Jalmari Helander’s ‘Lapland Spielberg’ aspirations

Big Game (12A)

Whatever battles that may have been won in the war against racism by the appointment of a black president to the White House are well and truly guillotined by Samuel L. Jackson’s Uncle Tom-like depiction of the US president in this well-meaning (if ridiculous) terrorism-stroke-coming-of-age yarn from writer/director Jalmari Helander.

Maybe I’m taking it too seriously because it’s basically intended as a bit of a laugh, but I’m wondering if we should be joking about mad terrorists in the aftermath of 9/11. There are some fanatics out there who might get ideas from escapist frolics like this.

The main villain, Morris (Ray Stevenson), looks remarkably like the 1950s cowboy star Rory Calhoun – and in a way, this is a 1950s cowboy movie… without the cowboys.

Stevenson is Jackson’s chief secret service aide. In fact, he once stopped a bullet for him, like the Clint Eastwood of In the Line of Fire.  But here he’s a double agent. In fact, he’s plotting with a group of terrorists to capture and then assassinate the president.

When Jackson gets ejected from Air Force One in a capsule he ends up in a forest in Finland.   He’s discovered by a 13-year-old boy, Oskari (Onni Tommila). Oskari is sulking as a result of not being brought on a deer-stalking expedition with his father. “What planet are you from?” he asks Jackson as he emerges from the capsule. Jackson might have answered “Planet Hollywood”. Suddenly we feel we’re back in E.T. territory.

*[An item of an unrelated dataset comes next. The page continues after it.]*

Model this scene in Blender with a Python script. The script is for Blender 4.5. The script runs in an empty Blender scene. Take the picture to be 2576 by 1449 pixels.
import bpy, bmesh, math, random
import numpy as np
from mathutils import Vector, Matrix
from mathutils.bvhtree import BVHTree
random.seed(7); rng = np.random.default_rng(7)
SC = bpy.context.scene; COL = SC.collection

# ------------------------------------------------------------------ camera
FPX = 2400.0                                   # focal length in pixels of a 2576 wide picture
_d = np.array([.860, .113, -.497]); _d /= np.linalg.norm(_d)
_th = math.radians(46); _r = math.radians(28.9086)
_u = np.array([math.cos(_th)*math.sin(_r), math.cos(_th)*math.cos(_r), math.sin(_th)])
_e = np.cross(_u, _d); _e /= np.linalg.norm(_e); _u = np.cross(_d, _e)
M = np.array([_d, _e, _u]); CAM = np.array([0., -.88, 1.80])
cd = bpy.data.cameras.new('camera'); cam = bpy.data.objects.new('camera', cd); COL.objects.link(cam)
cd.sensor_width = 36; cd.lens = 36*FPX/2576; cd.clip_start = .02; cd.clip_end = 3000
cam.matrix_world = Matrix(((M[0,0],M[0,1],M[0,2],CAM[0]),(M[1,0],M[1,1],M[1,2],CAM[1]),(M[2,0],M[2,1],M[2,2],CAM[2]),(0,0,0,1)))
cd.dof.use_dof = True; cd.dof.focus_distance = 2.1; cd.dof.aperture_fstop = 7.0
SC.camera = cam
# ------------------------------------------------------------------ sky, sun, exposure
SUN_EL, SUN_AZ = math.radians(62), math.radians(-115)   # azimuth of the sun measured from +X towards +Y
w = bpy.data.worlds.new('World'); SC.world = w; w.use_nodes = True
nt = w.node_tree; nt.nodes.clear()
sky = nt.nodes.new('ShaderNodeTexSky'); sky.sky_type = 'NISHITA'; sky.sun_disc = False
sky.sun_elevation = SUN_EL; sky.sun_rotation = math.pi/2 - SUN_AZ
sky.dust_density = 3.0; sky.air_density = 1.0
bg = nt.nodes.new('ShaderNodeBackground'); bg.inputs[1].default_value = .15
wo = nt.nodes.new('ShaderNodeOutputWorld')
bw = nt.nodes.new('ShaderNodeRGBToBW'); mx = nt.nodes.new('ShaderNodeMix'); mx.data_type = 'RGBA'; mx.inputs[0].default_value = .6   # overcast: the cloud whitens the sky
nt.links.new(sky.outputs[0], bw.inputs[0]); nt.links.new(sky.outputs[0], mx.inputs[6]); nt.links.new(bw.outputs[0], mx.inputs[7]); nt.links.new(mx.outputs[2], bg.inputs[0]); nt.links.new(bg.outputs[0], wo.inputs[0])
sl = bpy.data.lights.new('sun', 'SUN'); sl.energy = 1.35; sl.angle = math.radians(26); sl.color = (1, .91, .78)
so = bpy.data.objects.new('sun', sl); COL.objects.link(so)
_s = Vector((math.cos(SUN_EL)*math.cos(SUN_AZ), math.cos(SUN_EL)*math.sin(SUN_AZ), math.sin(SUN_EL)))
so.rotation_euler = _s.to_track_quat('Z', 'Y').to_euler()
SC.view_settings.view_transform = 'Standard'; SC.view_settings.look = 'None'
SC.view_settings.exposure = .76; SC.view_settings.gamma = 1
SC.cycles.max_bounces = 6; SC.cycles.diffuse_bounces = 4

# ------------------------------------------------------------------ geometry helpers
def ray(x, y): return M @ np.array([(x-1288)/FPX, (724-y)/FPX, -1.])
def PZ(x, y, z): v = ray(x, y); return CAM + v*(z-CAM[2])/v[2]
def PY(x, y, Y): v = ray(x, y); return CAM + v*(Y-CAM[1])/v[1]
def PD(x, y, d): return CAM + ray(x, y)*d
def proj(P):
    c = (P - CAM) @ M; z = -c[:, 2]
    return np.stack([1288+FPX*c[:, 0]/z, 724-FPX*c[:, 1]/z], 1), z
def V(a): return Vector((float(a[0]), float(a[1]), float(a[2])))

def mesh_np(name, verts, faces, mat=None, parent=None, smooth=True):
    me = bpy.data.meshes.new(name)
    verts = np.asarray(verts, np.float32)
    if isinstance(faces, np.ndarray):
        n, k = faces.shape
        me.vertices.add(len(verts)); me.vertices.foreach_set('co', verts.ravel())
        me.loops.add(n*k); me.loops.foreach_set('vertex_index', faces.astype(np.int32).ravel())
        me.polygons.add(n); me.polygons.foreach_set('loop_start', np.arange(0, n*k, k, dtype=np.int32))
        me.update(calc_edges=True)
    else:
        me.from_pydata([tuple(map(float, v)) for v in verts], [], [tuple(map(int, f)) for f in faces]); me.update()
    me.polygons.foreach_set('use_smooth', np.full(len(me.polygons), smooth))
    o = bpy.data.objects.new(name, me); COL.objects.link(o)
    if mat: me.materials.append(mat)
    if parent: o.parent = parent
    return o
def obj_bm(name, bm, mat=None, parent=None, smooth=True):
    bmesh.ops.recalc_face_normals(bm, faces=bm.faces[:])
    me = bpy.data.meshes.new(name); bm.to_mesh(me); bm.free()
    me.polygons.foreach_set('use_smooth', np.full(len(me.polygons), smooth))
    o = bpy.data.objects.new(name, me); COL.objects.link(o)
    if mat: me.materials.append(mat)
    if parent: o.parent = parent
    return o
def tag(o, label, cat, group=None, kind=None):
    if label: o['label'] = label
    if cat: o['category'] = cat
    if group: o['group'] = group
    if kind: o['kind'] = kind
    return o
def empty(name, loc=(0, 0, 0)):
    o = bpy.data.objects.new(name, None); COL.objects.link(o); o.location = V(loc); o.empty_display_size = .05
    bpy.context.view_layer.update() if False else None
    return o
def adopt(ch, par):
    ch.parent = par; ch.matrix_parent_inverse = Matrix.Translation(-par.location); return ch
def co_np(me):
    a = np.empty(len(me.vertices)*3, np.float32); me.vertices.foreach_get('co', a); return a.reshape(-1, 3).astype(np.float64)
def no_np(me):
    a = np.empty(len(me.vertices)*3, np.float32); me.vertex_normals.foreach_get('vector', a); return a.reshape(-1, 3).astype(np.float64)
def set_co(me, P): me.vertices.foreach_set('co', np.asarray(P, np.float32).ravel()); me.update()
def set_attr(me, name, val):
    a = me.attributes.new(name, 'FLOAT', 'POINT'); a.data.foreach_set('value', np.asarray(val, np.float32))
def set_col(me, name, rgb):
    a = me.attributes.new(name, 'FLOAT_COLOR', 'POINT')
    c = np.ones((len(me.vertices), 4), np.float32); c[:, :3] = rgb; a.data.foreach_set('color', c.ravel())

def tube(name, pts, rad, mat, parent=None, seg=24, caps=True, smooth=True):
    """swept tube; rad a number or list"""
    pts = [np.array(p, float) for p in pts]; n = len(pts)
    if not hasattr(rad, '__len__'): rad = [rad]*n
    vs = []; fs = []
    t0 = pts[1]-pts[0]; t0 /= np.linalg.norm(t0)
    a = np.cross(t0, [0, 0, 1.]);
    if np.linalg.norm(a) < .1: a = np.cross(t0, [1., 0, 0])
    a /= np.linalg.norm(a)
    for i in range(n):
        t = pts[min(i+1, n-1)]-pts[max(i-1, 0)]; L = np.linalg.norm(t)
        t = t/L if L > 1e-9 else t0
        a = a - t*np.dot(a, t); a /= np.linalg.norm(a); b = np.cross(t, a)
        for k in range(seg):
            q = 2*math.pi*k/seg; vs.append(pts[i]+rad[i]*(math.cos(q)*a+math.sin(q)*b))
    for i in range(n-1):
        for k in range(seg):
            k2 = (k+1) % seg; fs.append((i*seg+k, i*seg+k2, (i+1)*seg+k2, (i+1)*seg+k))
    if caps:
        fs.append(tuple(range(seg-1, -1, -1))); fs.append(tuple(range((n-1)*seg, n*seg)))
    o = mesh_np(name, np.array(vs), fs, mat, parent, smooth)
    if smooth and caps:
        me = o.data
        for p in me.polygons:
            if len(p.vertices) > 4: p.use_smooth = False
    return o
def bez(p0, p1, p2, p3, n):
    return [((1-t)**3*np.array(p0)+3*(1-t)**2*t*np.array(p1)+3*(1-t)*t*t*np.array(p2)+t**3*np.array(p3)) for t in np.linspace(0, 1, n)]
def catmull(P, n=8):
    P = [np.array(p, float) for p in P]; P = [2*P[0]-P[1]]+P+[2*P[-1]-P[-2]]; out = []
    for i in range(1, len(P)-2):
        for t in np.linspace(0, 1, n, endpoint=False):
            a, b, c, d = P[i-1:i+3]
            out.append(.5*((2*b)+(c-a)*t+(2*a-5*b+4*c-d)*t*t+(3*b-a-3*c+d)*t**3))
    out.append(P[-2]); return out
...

There follows a bonding session between the pair. Also lots of explosions, fifth-rate dialogue, and a memorable sequence where they travel through the forest on a refrigerator suspended from a helicopter. (Don’t try this at home.)

Terrorists

We know that if Oskari can’t shoot deer, he might at least bag a few terrorists. Oh, and rescue the most important man on the planet into the bargain. It wouldn’t be a bad day’s work.

Big Game is nonsense but enjoyable nonsense. Pulp fiction of the lowest grade, its characters are comic book conceits. When they hit one another, you almost expect words like KERPOW! and SPLAT! to appear on the screen like in those adventure books we read as children.

I couldn’t really figure out the point of it all. If we had Harrison Ford as the president, there might have been at least some semblance of credibility. Jackson seems more than happy to ham it up as a squeamish idiot who likes junk food and panics in a crisis.  This doesn’t sit too well with the dignified performance of Oskari, trying his little heart out to please his papa –  or indeed with the lush Finnish landscape, or the orchestral music on the soundtrack.

If all this isn’t bad enough, we also have the prospect of a group of White House officials viewing the latest developments on satellite without seeming too bothered about doing anything about it. It’s a bit like the Royle Family watching a volcano on CNN. Then there’s Jim Broadbent as a CIA intelligence expert coming out of retirement to lend a hand. (We know he’s an intelligence expert because, when we first see him, he’s in a cuddly jumper munching on a sandwich.)

It’s Tommila’s film. He’s a charmer, but Jackson frequently threatens to scupper that charm with his frantic posturing and face-pulling. Helander should either have played it all straight or gone for broke on the trash front. In the end we’re presented with two films in one, neither of which totally hit the target for that reason.

It’s a mess, but still very enjoyable.